Cuando Lewis Carroll apartó las matemáticas para concentrarse en la redacción de “Alicia en el País de las Maravillas” generó, tal vez sin pretenderlo, uno de los mitos más persistentes de la sociedad occidental contemporánea. Alicia, tantas ocasiones inmortalizada en la gran pantalla, viene a representar -en el salto hacia la fantasía cuya aduana hallamos en el espejo- la preponderancia de la subjetividad y el propio universo onírico sobre la conformación e interpretación de una verdad, a priori, real.
<<Aguarde usted -se me sublevan los papeles-. ¿Qué son estas espesuras de verdades y fantasías a tales horas de la noche? ¿No debiera hablar más about the King of Pop y dejar para otro día la Reina de Corazones?>>
Bueno, bueno, bueno. Se me había contratado para escribir una columna basada en un hombre de treinta años bastante largos con vocecilla de Peter Pan, un Mago de Oz perseguido por carnadas enteras de conejos -él se decanta más por las banderas-, un Rey Midas que confunde las ondas herzianas con el imperio de Cesarión. <<<¿Y qué decir de tan ilustre caballero… caballerito… caballerete? (Esto es de Super García)>>. Pues poca cosa, o quizás mucha, que siempre hay lectores agradecidos.

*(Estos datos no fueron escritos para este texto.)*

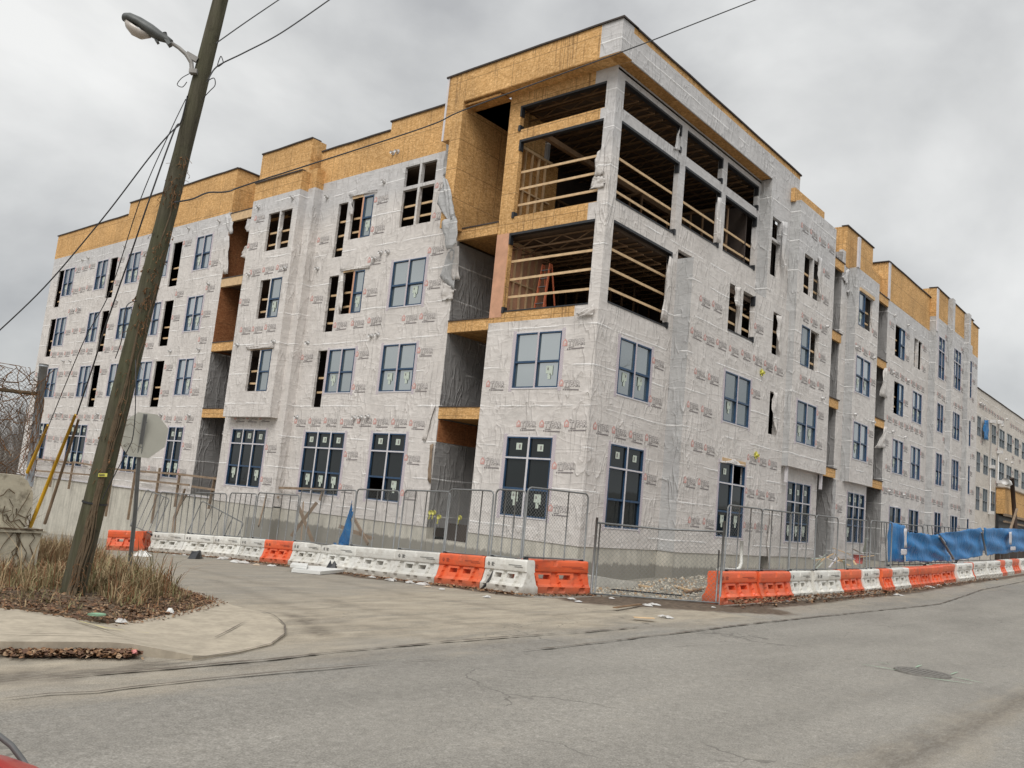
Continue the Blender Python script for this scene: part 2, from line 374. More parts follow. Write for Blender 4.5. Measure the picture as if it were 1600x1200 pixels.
def pbx(mb, ax, off, u0, u1, z0, z1, d0, d1, mi=0):      # box on a wall plane from d0 to d1 proud
    a = P3(ax, off, u0, z0, d0); b = P3(ax, off, u1, z1, d1)
    mb.box(min(a[0], b[0]), max(a[0], b[0]), min(a[1], b[1]), max(a[1], b[1]), z0, z1, mi)
def window(ax, off, u0, u1, z0, z1, n=2, transom=None, lower=None, stick='rand', glass=None, splits=True, openpane=(), tape=True, simple_=False):
    mb = MB(); gl = MB(); sts = []; tp = MB(); f = .048; W_ = (u1 - u0) / n; rev = ax == 'L'
    glass = glass or (GLASSL if z0 < 5 else GLASSB if ((ax == 'L' and u0 > 25) or (ax == 'R' and 20 < u0 < 50)) else GLASS)
    for k in range(n):
        kk = n - 1 - k if rev else k                       # k counts from the left as seen from outside
        a = u0 + W_ * kk; b = a + W_
        zt = transom if transom else z1
        mid = z0 + (zt - z0) * .47 if lower is None else z0 + lower
        pbx(mb, ax, off, a + .012, a + f, z0, z1, -.10, .012); pbx(mb, ax, off, b - f, b - .012, z0, z1, -.10, .012)
        pbx(mb, ax, off, a + f, b - f, z0, z0 + f, -.10, .012); pbx(mb, ax, off, a + f, b - f, z1 - f, z1, -.10, .012)
        if transom: pbx(mb, ax, off, a + f, b - f, zt - f, zt + f * .9, -.10, .012)
        if splits: pbx(mb, ax, off, a + f, b - f, mid - .035, mid + .035, -.095, .008)
        parts = [(z0 + f, mid - .035), (mid + .035, zt - f)] if splits else [(z0 + f, zt - f)]
        if transom: parts.append((zt + f * .9, z1 - f))
        for j, (c, d) in enumerate(parts):
            if (k, j) in openpane: continue
            dep = -.07 if j == 0 and splits else -.05
            a_, b_ = (b - f, a + f) if rev else (a + f, b - f)
            q1, q2, q3 = uni(-.007, .007), uni(-.007, .007), uni(-.004, .004); gl.quad(P3(ax, off, a_, c, dep - .008 + q1), P3(ax, off, b_, c, dep - .008 + q2), P3(ax, off, b_, d, dep - .008 + q2 + q3), P3(ax, off, a_, d, dep - .008 + q1 + q3))
            if stick and ((transom and j == len(parts) - 1) or (j == 0 and rnd() < .66)):
                um = (a + b) / 2 + uni(-.05, .05) * W_; zz = dep + .010
                if transom and j == len(parts) - 1:
                    zm = (c + d) / 2 + uni(0, .06)
                    st = MB(); sts.append(st); st.quad(*[P3(ax, off, um + i * .13, zm + j_ * .12, zz) for i, j_ in ((-1, -1), (1, -1), (1, 1), (-1, 1))])
                    st.quad(*[P3(ax, off, um + i * .035 - .03, zm + j_ * .07, zz + .003) for i, j_ in ((-1, -1), (1, -1), (1, 1), (-1, 1))], 1)
                else:
                    zm = d - .16 - uni(.02, .08); st = MB(); sts.append(st)
                    for (a0, a1, b0, b1) in ((-.15, .15, -.16, .12), (-.07, .06, -.36, -.16), (-.15, -.03, -.22, -.16)):
                        st.quad(*[P3(ax, off, um + i, zm + j_, zz) for i, j_ in ((a0, b0), (a1, b0), (a1, b1), (a0, b1))])
                    st.quad(*[P3(ax, off, um + i, zm + j_, zz + .003) for i, j_ in ((.03, -.04), (.09, -.04), (.09, .05), (.03, .05))], 1)
    o = mb.build('window', FRAME, B)
    if gl.v: gl.build('pane', glass, o)
    for st in sts: st.build('label_sheet', [PAPER, INK], o)
    if tape:
        t_ = .15
        for (a, b, c, d) in ((u0 - t_, u0, z0 - .12, z1 + .1), (u1, u1 + t_, z0 - .12, z1 + .1)): pbx(tp, ax, off, a, b, c, d, 0, .006)
        tp.mi = [0] * len(tp.mi)
        m0 = len(tp.mi); pbx(tp, ax, off, u0, u1, z1, z1 + .05, 0, .014, 1); pbx(tp, ax, off, u0 - .02, u1 + .02, z0 - .045, z0, 0, .02, 1)
        for k in range(1, n): pbx(tp, ax, off, u0 + W_ * k - .04, u0 + W_ * k + .04, z0, z1, .012, .02, 0 if z0 > 5 else 1)
        if transom: pbx(tp, ax, off, u0, u1, transom - .028, transom + .024, .012, .022, 1)
        tp.build('flashing_tape', [TAPES, TAPEW], o)
    return o
def rails(ax, off, u0, u1, zs_, mat=None):
    for z in zs_:
        mb = MB(); mb.bar(P3(ax, off, u0 - .05, z + uni(-.02, .02), -.25), P3(ax, off, u1 + .05, z + uni(-.02, .02), -.25), .04, .09); mb.build('guard_rail', mat or PINE, B)
def post(ax, off, u, z0, z1, mat=None, wd=.12):
    mb = MB(); pbx(mb, ax, off, u - wd / 2, u + wd / 2, z0, z1, -.19, -.004); mb.build('mullion_post', mat or WRAP, B)
def crumple(name, pts, mat, parent, amp=.06, nu=8, label=None, th=.006, root=None):
    # four corner points -> crumpled sheet with real folds
    a, b, c, d = [Vector(p_) for p_ in pts]; nrm = (b - a).cross(d - a).normalized(); mb = MB(); vs = []; fs = []
    s1, s2 = uni(0, 9), uni(0, 9); nv = nu
    for i in range(nu + 1):
        for j in range(nv + 1):
            u, v = i / nu, j / nv; p_ = a.lerp(b, u).lerp(d.lerp(c, u), v)
            k = math.sin(u * (9 if nu < 15 else 14) + s1 + 6 * v) * .5 + math.sin(v * 12 + s2 + 5 * u) * .35 + uni(-1, 1) * (.12 if nu < 15 else .03)
            ed = uni(-.4, .4) * amp if (i in (0, nu) or j in (0, nv)) else 0
            vs.append(p_ + nrm * amp * k + (b - a).normalized() * ed + (d - a).normalized() * ed)
    for i in range(nu):
        for j in range(nv): q0 = i * (nv + 1) + j; fs.append((q0, q0 + nv + 1, q0 + nv + 2, q0 + 1))
    mb.add(vs, fs, 0, True); o = mb.build(name, mat, parent); md = o.modifiers.new('s', 'SOLIDIFY'); md.thickness = th
    if label: o['label'] = label
    return o
def flap(ax, off, pp, amp=.07, label=None, mat=None, d=.06):
    fn = onx if ax == 'L' else ony
    return crumple('wrap_flap', [fn(x_, y_, off - d) for x_, y_ in pp], mat or WRAP, B, amp, 7, label)

Z4, Z3, Z2 = (13.2, 15.1), (9.75, 11.67), (6.25, 8.2)
Z1, TR = (1.8, 4.5), 3.78
# --- left face, corner tower
H_T1 = (1.45, 3.5, 1.75, 4.52); H_T2 = (1.45, 3.52, 6.27, 8.27)
H_T3 = (.45, 4.32, 9.15, 12.15); H_T4 = (.45, 4.28, 12.82, 15.85); H_T4U = (.45, 4.38, 16.3, 17.25)
wall('L', 0, 0, 4.97, .99, 8.75, [H_T1, H_T2], ph=.2)
wall('L', 0, 0, .45, 8.75, 17.8, [], ph=.1, ret=(None, .4))
wall('L', 0, .45, 4.97, 8.75, 17.8, [H_T3, H_T4, H_T4U], OSBT, ret=(None, 2.3), label='bare tan board wall of the corner tower')
for a, b, c, d in ((.45, .95, 17.27, 17.8), (.45, .8, 12.15, 12.8), (.45, 1.0, 8.76, 9.13), (.45, .62, 15.87, 16.28)):
    mb = MB(); pbx(mb, 'L', 0, a, b, c, d, 0, .008); mb.build('wrap_patch', WRAP, B)
mb = MB(); pbx(mb, 'L', 0, 4.36, 4.97, 8.95, 12.2, -.1, .012); mb.build('timber_post', PINK, B)
window('L', 0, *H_T1, n=2, transom=3.78); window('L', 0, *H_T2, n=2)
rails('L', 0, .45, 4.32, (9.75, 10.45, 11.15)); rails('L', 0, .45, 4.28, (13.35, 14.0, 14.65))
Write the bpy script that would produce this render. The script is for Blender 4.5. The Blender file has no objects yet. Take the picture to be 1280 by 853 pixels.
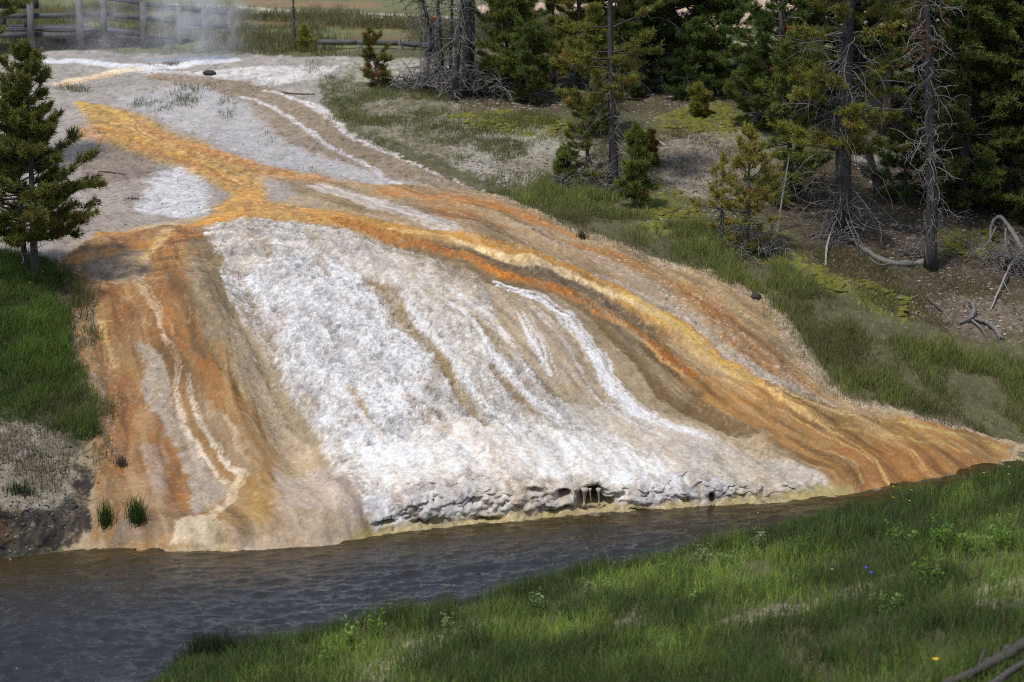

La madre de mi amigo Alberto lo vio paseando por el piano-bar del hotel; Jesús, también amigo mío pero más entendido en el asunto, se asomó al balcón para ver el show de los del Caiga quien Caiga; y Sonia, tan amiga como los citados, tropezó a la vuelta del trabajo con una comitiva del Jefe de Estado. Nada tendría de particular lo dicho si no concurriera la circunstancia de la dualidad o, incluso, trialidad del tal Jackson -five & black hace un tiempo, one & white en estos días-. Y es que los ídolos, como la ciencia avanza que es una barbaridad, han heredado la ubicuidad de los dioses.
<<¿Y tanta Alicia para esto?>> Quizá sí. Que Mr. Carroll también gozaba de su paidofilia -no pedofilia como escriben ahora, eso suena a querencia al cuesco- y Alicia era una dulce niña impúber a la que, no solo dedicaba cuentos, sino que también retrató desnuda para solaz de sus pupilas y manías. Porque ¿quién sabe? Tan vez don Miguel sea feliz con sus delfines y chimpancés -extravagancia nada original llevada a cabo por Byron con las jirafas- y un régimen de zagalillos oxigenados por inmersión bailando la Macarena.